At play
Yesterday I whizzed past a poster that included the name 'Anish Kapoor'. An exhibition? Where? When? I love his sculptures. I love the way he experiments with materials, meshes art and maths, melds sculpture and engineering, makes the viewer a participant. I love the playfulness.
Today I was meeting my Christchurch friend L's cousin (also L) for the first time. Over coffee I asked her about Aboriginal art so she suggested we go to the Museum of Contemporary Art. And guess what? It's where the Anish Kapoor exhibition is! L showed me a collection of exquisite Aboriginal paintings on bark from the 1960s and 70s - much finer than those I've seen before. Then I spent this afternoon with Anish Kapoor.

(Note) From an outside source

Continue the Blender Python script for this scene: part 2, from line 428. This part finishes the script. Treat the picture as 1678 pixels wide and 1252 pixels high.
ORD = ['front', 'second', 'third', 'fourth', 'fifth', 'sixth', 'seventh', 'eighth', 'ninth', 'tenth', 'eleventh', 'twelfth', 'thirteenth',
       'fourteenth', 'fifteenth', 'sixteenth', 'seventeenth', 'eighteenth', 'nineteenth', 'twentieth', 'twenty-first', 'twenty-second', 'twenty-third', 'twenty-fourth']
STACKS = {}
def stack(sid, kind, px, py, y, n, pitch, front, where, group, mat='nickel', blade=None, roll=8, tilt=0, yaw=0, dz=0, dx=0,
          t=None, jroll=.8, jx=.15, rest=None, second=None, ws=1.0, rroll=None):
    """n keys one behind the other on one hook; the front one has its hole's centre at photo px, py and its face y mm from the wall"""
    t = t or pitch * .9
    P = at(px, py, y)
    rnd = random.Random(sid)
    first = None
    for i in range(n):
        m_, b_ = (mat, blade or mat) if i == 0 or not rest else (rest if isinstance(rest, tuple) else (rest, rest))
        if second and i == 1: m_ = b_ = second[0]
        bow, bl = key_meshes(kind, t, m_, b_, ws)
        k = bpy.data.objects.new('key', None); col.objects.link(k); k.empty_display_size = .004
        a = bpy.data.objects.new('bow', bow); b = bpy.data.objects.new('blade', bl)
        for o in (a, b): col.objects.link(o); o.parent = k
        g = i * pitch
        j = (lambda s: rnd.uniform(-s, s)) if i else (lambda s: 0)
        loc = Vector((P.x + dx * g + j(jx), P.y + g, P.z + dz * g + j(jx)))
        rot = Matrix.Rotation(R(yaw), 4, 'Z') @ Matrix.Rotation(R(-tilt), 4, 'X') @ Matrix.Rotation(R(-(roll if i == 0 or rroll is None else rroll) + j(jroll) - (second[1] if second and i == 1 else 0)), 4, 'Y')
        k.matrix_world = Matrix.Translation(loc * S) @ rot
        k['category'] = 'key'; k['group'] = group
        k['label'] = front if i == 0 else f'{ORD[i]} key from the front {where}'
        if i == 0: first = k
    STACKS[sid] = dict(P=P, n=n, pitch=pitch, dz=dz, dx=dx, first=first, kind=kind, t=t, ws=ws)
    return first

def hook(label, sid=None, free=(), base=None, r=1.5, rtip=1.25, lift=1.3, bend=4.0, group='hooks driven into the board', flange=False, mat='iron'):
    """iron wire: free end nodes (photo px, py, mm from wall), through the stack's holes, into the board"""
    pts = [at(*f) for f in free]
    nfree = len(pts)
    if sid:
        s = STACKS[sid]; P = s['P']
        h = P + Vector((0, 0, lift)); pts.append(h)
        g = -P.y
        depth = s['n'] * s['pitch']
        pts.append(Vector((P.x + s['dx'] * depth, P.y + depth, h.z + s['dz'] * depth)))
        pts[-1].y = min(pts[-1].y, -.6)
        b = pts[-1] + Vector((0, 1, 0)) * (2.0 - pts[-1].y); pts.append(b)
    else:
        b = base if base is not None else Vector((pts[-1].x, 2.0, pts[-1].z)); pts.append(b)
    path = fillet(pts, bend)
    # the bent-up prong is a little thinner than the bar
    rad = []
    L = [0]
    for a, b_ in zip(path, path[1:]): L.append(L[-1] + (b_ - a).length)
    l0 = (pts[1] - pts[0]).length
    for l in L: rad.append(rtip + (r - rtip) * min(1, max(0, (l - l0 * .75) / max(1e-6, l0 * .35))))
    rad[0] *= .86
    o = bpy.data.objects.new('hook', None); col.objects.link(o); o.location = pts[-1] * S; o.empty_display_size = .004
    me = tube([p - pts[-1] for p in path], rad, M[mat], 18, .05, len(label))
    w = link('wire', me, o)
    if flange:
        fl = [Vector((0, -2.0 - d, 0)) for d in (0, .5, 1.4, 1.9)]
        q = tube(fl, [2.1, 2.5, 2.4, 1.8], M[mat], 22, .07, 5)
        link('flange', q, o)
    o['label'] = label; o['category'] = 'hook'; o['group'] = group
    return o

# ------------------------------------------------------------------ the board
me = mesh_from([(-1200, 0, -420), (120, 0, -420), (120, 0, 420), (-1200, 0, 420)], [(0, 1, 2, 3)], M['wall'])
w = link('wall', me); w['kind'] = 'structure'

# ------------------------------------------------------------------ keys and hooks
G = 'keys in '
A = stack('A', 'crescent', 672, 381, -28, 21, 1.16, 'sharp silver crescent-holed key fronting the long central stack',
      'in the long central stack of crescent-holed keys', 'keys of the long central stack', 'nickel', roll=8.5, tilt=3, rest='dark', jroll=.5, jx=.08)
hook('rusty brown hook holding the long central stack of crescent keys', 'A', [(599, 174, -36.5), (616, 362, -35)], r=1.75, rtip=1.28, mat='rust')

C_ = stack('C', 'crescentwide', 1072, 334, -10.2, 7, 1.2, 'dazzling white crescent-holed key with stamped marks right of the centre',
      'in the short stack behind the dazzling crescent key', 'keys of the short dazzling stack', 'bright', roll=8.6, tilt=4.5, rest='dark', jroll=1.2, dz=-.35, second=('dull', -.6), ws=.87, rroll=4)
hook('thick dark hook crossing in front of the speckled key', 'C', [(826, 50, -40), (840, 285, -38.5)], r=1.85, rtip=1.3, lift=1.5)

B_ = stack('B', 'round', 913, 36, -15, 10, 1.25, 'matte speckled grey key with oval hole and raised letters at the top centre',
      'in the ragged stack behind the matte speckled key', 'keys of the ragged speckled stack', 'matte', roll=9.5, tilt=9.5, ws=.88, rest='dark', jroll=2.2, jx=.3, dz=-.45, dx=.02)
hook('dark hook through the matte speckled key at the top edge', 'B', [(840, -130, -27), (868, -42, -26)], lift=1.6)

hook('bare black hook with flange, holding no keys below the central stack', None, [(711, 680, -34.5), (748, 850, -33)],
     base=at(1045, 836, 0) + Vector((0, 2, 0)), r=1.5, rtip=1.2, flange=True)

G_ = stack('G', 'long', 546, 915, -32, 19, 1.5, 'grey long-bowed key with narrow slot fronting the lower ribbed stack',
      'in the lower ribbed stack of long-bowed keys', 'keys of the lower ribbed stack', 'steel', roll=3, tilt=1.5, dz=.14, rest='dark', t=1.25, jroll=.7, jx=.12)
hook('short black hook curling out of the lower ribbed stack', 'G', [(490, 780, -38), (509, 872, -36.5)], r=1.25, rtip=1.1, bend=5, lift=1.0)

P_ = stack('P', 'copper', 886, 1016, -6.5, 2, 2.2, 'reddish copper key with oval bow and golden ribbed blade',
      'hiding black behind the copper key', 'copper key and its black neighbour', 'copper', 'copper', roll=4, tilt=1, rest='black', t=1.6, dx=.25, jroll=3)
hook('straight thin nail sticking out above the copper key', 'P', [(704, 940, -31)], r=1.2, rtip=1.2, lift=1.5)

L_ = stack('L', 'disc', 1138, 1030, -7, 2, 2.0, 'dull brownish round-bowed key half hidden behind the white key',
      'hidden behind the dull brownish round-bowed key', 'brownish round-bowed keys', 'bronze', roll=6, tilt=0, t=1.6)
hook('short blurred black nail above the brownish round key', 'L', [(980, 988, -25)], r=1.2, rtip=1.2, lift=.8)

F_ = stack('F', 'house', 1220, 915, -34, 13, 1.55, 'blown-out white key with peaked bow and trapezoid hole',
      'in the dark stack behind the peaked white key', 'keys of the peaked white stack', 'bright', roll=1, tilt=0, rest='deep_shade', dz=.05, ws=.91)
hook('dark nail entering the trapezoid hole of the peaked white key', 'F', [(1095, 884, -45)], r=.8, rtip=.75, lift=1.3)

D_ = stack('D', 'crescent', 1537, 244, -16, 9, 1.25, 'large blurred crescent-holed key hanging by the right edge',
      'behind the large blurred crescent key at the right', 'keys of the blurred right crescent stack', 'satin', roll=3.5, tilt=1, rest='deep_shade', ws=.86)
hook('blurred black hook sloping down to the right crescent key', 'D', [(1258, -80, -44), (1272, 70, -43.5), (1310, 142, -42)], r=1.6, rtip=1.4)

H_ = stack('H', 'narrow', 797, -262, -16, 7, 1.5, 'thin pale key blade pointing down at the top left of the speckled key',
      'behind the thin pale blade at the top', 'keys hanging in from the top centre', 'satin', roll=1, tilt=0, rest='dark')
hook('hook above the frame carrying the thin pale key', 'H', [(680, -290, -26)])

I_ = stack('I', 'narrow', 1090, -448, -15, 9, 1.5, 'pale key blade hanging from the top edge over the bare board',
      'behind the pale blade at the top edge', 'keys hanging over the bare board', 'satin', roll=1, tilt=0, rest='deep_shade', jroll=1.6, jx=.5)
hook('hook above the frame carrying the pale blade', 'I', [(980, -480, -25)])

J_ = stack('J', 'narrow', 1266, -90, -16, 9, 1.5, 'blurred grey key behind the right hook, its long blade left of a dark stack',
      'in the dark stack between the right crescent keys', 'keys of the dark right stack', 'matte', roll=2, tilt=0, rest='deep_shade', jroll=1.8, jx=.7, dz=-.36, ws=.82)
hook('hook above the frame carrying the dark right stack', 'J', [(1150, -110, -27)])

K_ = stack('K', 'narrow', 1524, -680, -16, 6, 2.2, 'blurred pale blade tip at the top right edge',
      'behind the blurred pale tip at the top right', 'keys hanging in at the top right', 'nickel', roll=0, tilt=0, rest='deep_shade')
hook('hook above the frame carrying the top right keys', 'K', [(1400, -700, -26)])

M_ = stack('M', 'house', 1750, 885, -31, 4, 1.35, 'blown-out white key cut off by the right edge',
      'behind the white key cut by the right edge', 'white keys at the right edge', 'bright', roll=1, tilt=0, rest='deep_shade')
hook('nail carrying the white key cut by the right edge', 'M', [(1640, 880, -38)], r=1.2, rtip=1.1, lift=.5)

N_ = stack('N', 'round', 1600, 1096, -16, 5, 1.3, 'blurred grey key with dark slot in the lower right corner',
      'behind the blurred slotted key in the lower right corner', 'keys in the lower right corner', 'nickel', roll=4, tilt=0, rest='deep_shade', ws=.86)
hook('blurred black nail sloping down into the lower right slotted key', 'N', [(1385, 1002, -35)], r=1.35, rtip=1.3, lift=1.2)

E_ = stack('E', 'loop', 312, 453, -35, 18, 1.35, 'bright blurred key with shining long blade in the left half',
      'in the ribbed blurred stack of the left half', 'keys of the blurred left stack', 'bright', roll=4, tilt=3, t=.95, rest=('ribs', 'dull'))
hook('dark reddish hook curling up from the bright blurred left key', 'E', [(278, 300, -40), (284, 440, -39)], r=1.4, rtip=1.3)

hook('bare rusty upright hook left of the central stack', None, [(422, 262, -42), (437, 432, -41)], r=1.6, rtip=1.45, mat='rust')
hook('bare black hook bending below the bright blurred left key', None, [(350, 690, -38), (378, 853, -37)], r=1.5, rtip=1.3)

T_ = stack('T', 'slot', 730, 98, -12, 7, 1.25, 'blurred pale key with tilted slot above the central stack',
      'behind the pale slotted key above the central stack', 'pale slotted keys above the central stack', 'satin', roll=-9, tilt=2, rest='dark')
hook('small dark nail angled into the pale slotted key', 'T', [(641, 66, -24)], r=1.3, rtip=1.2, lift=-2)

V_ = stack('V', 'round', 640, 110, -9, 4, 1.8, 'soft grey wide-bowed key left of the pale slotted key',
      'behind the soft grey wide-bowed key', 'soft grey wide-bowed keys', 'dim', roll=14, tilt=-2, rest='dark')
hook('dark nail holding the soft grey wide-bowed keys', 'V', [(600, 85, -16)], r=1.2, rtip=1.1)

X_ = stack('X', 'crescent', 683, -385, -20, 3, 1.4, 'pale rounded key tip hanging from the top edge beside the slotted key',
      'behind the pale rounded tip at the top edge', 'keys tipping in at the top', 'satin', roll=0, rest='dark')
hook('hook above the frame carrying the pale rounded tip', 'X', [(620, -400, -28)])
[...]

People were smiling, even laughing. Strangers were incorporating each other into his mirror sculptures and starting conversations. Everyone seemed content to be in other people's photos (I hope this man is). A warder I spoke to said that the public had never spoken to her so much as during this exhibition.
In a benign mood I went out to the Rocks area of Sydney and climbed towards the bridge. On the footpath under the bridge vehicle sounds echo. The rhythmical metallic kerplunk, kerr-pluunk, k'plk of the wheels of different sized vehicles over access covers is surprisingly musical. (More musical, to my ears, than some 'music' I heard this evening but that's a different story.) Then I came across a plaque honouring 'the 16 workers who gave their lives to build [the Sydney Harbour] bridge' and suddenly I was feeling neither benign nor musical. I thought of the millions whose lives have been stolen at work or at war who are similarly 'honoured'. Gave. I wonder how many were asked if they wanted to make that particular donation and lose any chance they might have had to play.